** begin Dataset excerpt **

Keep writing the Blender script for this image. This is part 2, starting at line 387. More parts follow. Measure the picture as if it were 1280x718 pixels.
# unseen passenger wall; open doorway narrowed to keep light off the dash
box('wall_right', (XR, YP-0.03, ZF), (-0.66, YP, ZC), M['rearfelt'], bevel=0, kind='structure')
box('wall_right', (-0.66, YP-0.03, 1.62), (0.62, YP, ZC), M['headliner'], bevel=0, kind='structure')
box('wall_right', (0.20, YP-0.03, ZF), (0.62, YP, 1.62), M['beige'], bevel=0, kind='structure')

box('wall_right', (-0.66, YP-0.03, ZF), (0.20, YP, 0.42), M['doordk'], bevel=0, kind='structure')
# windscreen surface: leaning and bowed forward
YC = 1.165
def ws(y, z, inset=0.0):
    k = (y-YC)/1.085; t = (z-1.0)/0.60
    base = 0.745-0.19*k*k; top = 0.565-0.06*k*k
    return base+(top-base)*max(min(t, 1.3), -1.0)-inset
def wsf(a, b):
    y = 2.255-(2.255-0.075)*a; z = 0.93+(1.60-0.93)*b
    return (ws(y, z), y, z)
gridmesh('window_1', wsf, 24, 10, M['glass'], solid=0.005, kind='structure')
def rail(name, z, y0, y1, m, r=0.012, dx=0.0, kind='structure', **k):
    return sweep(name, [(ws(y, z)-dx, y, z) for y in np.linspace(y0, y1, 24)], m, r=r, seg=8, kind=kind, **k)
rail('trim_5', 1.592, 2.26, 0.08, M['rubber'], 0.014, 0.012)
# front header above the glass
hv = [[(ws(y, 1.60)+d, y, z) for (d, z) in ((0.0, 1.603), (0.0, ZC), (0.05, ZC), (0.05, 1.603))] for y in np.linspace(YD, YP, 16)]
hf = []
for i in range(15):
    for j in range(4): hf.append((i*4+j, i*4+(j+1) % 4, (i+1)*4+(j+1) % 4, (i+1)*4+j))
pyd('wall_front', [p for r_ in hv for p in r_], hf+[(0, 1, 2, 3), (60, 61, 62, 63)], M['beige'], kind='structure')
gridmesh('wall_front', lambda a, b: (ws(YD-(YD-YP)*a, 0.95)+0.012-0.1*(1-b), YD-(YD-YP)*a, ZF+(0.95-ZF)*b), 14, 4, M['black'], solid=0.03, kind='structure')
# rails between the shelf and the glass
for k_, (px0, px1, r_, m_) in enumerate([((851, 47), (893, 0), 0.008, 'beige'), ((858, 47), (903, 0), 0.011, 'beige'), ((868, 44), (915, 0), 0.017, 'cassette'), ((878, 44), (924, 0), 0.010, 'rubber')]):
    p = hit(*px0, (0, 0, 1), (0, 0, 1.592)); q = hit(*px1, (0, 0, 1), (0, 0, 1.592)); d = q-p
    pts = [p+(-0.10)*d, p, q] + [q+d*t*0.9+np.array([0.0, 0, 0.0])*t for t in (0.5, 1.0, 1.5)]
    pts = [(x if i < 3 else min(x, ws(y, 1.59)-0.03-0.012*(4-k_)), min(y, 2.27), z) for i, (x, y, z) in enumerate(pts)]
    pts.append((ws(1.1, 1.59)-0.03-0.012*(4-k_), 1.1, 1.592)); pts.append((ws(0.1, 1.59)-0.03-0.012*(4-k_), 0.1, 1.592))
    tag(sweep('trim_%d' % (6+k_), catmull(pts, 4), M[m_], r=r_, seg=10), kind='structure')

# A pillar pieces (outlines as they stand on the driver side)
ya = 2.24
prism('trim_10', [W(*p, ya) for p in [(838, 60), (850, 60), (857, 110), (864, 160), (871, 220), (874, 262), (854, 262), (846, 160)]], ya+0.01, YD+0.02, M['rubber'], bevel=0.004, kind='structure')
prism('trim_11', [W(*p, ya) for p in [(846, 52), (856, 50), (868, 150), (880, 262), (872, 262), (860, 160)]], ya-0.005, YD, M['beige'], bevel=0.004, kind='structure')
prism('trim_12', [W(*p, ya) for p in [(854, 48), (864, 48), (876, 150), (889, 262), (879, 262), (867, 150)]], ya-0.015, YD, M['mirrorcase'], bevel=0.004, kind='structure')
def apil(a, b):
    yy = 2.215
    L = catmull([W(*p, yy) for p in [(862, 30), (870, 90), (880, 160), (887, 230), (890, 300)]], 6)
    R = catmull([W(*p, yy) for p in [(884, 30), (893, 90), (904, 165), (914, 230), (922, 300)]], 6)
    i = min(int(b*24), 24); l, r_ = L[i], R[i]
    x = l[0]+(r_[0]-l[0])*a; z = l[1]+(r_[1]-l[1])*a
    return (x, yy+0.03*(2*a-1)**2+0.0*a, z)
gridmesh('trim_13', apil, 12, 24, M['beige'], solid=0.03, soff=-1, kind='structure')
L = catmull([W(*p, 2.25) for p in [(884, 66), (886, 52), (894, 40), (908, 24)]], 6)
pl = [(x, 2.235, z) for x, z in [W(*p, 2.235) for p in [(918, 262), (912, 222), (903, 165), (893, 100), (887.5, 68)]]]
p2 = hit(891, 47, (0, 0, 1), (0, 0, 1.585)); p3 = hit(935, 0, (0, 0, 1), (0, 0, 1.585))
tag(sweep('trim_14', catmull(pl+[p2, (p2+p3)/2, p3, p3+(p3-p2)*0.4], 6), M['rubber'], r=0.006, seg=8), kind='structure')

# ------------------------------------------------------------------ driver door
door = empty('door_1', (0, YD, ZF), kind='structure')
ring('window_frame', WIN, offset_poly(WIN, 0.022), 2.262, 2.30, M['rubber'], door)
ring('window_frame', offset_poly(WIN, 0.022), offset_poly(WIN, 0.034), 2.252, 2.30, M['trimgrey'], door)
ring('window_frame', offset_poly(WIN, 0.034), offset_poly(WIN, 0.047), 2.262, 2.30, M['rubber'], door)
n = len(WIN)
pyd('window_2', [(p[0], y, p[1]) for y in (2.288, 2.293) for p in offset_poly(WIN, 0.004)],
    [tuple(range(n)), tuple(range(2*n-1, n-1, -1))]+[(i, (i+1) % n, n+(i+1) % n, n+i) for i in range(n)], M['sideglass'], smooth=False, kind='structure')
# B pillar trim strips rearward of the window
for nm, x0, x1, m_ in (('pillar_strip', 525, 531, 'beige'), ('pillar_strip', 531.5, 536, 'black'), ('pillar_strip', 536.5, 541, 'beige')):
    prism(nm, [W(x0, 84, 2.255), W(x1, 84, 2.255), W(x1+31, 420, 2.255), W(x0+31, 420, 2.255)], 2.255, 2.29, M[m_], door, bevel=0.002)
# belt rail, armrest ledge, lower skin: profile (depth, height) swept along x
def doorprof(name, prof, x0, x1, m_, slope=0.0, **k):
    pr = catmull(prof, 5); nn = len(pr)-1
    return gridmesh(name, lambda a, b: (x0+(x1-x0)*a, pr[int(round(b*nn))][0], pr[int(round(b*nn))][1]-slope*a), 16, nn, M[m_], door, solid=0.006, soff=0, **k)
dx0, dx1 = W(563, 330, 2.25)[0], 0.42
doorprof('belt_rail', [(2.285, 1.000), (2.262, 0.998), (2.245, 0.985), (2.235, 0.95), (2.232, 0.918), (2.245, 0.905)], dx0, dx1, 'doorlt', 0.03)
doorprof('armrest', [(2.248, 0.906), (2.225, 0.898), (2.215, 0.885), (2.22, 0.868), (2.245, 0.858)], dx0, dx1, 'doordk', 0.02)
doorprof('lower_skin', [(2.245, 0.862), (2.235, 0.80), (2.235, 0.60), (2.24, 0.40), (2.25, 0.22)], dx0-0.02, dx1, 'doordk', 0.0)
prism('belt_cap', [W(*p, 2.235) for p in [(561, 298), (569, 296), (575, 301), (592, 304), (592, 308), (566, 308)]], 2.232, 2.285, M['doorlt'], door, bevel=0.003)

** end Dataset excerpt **

▶ _Short exercise_
Starting at the top of the data above, repeat every line exactly until the line containing "M['beige'], bevel=0, kind='structure')" has been given, then stop.

▶ _Output for this exercise_
Keep writing the Blender script for this image. This is part 2, starting at line 387. More parts follow. Measure the picture as if it were 1280x718 pixels.
# unseen passenger wall; open doorway narrowed to keep light off the dash
box('wall_right', (XR, YP-0.03, ZF), (-0.66, YP, ZC), M['rearfelt'], bevel=0, kind='structure')
box('wall_right', (-0.66, YP-0.03, 1.62), (0.62, YP, ZC), M['headliner'], bevel=0, kind='structure')
box('wall_right', (0.20, YP-0.03, ZF), (0.62, YP, 1.62), M['beige'], bevel=0, kind='structure')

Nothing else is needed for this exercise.